• _Requirement_: Set down, exactly as they appear, the lines from the line holding "Write the bpy" through the line holding "sc.view_settings.exposure = 0.0;", inclusive; output nothing outside that range.
— Start of Supplied data —
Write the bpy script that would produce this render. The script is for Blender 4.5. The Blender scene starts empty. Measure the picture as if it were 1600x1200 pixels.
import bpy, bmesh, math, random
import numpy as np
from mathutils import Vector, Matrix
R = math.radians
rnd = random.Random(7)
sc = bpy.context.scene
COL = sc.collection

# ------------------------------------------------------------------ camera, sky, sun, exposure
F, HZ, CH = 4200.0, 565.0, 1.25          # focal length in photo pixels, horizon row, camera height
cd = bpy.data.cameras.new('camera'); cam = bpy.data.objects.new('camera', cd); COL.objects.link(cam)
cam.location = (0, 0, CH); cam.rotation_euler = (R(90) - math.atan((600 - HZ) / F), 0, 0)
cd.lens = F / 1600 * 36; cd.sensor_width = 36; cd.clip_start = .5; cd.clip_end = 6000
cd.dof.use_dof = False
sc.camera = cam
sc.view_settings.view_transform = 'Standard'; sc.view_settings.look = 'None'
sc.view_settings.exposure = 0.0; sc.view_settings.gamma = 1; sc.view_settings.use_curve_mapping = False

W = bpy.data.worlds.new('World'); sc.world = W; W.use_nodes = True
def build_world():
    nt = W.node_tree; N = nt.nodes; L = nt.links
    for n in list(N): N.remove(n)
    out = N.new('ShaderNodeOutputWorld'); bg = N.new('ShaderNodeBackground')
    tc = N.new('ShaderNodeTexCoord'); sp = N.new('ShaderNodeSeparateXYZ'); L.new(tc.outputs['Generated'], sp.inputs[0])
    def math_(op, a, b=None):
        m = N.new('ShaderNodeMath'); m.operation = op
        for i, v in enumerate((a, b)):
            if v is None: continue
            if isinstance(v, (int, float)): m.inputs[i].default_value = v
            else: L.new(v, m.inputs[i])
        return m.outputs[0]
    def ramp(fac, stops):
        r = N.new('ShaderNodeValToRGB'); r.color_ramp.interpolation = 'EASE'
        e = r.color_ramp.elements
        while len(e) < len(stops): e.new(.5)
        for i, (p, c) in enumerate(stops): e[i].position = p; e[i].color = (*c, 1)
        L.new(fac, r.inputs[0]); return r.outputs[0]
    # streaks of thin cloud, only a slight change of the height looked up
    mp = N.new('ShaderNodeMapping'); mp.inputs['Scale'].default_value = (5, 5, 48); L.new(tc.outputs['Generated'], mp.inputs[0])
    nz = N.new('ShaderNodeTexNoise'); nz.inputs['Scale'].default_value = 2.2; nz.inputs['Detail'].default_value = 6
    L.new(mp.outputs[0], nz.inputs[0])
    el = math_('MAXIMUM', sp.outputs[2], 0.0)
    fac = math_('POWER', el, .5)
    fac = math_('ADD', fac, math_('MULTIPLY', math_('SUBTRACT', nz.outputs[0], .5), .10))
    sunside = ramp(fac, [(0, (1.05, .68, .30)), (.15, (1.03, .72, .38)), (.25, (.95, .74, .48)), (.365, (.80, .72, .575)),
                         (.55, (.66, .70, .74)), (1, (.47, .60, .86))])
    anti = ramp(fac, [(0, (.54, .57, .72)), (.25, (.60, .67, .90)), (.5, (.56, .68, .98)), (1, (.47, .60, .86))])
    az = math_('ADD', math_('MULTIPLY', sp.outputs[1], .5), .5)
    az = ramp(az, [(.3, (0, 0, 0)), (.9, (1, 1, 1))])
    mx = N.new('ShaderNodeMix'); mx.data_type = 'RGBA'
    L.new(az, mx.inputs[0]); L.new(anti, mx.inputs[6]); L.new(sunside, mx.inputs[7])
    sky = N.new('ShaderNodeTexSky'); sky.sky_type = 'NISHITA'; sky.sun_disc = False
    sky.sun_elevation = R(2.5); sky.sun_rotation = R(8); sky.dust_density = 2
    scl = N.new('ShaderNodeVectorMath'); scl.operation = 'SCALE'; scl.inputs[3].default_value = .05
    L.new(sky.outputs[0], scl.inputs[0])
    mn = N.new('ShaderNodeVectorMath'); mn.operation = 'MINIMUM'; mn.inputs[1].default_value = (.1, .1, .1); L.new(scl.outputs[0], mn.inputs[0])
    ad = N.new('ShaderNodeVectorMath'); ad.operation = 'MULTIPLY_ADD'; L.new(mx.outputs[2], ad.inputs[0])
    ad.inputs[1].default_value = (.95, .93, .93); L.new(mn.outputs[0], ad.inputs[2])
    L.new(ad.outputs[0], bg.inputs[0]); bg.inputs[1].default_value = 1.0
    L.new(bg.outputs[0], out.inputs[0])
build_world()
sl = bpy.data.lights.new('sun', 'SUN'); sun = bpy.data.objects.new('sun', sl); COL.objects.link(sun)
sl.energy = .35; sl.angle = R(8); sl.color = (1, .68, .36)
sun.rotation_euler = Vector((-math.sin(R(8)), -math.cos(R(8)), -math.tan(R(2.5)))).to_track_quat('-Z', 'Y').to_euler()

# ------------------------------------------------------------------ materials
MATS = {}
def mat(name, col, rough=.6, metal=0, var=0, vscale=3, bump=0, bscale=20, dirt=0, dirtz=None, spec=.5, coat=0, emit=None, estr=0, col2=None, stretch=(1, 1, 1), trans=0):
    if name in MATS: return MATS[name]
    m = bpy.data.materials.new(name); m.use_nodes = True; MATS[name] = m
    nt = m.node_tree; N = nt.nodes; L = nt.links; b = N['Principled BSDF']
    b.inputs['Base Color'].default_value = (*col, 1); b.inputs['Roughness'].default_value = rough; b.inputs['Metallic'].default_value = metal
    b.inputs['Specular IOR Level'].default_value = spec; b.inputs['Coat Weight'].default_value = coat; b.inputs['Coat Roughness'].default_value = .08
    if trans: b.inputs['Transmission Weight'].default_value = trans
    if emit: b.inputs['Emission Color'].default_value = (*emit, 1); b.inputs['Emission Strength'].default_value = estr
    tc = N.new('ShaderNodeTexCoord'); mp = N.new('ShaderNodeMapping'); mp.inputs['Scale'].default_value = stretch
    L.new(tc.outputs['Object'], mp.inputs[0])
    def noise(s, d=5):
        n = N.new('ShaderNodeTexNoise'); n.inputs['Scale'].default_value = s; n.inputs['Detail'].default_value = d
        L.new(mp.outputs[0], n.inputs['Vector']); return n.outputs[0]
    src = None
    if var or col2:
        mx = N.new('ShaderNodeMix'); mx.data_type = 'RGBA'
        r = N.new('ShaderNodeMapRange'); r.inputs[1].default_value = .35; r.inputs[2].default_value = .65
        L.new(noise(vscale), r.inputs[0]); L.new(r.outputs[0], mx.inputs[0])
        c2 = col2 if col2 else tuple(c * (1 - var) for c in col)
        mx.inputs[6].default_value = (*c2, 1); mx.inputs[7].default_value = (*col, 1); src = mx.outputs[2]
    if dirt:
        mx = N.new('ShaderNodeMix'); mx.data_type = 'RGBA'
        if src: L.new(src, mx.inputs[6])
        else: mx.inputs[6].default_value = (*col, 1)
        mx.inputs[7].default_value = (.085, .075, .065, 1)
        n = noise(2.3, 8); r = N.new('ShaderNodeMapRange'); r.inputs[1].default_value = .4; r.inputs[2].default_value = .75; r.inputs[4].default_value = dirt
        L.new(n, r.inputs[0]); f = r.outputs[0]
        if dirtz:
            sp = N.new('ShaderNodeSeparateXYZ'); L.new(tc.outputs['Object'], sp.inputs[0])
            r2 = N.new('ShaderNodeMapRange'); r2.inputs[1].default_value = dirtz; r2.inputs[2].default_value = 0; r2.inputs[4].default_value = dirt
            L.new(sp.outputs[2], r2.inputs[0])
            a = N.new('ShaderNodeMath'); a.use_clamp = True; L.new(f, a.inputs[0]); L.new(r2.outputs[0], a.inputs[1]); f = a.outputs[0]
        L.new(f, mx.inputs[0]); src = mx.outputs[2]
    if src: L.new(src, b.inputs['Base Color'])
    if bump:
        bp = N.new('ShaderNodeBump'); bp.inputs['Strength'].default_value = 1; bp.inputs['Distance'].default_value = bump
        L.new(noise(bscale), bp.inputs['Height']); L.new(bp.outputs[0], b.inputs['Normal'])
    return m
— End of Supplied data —
— Start of Supplied data —
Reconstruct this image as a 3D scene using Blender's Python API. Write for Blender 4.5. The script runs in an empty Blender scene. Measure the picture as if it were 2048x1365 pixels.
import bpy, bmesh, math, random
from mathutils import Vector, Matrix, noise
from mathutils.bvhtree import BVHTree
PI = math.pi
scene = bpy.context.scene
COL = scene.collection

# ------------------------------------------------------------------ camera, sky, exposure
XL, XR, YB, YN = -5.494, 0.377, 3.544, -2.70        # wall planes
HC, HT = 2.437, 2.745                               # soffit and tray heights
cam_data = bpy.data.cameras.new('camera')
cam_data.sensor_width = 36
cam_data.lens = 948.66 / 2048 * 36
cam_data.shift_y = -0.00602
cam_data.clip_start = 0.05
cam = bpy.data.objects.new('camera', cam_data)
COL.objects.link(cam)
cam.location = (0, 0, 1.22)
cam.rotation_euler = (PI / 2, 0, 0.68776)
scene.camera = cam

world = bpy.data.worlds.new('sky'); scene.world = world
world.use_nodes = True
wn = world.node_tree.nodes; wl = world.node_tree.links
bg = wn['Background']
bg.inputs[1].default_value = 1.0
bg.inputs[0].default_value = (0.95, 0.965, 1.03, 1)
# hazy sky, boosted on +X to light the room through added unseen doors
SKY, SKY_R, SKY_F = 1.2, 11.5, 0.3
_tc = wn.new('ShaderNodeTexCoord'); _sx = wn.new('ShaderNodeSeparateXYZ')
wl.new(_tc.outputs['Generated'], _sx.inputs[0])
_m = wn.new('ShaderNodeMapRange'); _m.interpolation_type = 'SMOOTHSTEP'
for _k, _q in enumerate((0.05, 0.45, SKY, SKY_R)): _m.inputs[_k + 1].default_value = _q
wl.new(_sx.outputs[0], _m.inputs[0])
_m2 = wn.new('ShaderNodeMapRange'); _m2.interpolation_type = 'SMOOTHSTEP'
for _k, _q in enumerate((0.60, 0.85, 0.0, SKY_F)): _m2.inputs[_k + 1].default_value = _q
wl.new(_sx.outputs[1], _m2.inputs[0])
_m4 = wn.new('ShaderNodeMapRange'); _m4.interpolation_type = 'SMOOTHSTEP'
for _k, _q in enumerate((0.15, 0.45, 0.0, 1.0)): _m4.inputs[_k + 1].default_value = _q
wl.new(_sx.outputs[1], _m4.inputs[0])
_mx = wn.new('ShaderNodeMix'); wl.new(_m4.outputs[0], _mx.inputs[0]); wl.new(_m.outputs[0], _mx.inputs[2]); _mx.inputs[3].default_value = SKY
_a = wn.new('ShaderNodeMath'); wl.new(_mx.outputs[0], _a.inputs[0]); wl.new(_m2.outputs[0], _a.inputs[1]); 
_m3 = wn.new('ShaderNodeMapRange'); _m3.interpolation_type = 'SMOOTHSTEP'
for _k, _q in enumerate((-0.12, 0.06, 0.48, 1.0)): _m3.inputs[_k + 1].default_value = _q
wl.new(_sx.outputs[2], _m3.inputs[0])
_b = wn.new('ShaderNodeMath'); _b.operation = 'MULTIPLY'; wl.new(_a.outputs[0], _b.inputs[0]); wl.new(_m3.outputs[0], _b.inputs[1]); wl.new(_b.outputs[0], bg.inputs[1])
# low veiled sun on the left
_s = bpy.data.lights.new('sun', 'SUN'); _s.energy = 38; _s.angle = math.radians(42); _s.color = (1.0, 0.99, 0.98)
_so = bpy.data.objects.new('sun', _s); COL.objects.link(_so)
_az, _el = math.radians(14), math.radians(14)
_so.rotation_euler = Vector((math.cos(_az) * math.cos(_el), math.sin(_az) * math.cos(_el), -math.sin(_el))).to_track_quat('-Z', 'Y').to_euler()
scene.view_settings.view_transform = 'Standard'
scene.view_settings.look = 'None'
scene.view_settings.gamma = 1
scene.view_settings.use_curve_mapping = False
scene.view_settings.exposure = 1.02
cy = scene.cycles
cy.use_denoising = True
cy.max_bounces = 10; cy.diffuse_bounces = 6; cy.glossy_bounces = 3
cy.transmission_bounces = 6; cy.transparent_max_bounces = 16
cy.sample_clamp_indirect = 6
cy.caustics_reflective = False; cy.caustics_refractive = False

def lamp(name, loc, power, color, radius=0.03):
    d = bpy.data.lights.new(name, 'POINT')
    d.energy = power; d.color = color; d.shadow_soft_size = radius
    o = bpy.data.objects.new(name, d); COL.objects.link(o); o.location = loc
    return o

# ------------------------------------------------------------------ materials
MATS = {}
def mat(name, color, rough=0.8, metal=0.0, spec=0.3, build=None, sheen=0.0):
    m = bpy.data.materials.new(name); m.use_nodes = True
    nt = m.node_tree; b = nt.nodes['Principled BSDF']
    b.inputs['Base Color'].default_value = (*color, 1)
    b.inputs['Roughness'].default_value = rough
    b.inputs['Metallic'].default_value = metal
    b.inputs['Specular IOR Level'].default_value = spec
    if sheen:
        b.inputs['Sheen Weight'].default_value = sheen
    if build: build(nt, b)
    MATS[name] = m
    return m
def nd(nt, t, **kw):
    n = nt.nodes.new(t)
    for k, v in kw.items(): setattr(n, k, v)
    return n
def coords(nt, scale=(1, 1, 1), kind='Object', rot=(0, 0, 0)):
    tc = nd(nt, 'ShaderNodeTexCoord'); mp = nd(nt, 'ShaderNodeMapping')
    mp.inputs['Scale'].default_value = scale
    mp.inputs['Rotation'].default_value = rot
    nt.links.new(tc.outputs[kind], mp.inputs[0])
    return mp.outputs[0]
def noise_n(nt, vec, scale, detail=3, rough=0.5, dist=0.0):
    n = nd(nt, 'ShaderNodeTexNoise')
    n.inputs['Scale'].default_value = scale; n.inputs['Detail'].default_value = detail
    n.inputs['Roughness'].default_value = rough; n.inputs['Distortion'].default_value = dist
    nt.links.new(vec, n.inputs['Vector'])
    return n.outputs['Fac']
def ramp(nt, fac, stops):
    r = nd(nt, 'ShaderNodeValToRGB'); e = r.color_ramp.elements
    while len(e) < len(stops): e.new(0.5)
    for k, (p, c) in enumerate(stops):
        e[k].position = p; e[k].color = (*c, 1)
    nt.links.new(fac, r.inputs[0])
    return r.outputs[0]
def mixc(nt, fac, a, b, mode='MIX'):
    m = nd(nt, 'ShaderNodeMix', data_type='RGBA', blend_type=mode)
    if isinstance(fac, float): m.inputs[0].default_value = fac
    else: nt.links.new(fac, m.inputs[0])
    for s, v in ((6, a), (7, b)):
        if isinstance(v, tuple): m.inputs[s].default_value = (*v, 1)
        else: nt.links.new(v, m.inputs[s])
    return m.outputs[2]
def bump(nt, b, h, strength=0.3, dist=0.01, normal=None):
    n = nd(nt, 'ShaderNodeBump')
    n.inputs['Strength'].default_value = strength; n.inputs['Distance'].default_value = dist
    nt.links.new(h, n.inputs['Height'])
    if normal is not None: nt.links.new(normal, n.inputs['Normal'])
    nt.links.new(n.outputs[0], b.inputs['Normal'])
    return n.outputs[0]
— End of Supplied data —
• _Task output_:
Write the bpy script that would produce this render. The script is for Blender 4.5. The Blender scene starts empty. Measure the picture as if it were 1600x1200 pixels.
import bpy, bmesh, math, random
import numpy as np
from mathutils import Vector, Matrix
R = math.radians
rnd = random.Random(7)
sc = bpy.context.scene
COL = sc.collection

# ------------------------------------------------------------------ camera, sky, sun, exposure
F, HZ, CH = 4200.0, 565.0, 1.25          # focal length in photo pixels, horizon row, camera height
cd = bpy.data.cameras.new('camera'); cam = bpy.data.objects.new('camera', cd); COL.objects.link(cam)
cam.location = (0, 0, CH); cam.rotation_euler = (R(90) - math.atan((600 - HZ) / F), 0, 0)
cd.lens = F / 1600 * 36; cd.sensor_width = 36; cd.clip_start = .5; cd.clip_end = 6000
cd.dof.use_dof = False
sc.camera = cam
sc.view_settings.view_transform = 'Standard'; sc.view_settings.look = 'None'
sc.view_settings.exposure = 0.0; sc.view_settings.gamma = 1; sc.view_settings.use_curve_mapping = False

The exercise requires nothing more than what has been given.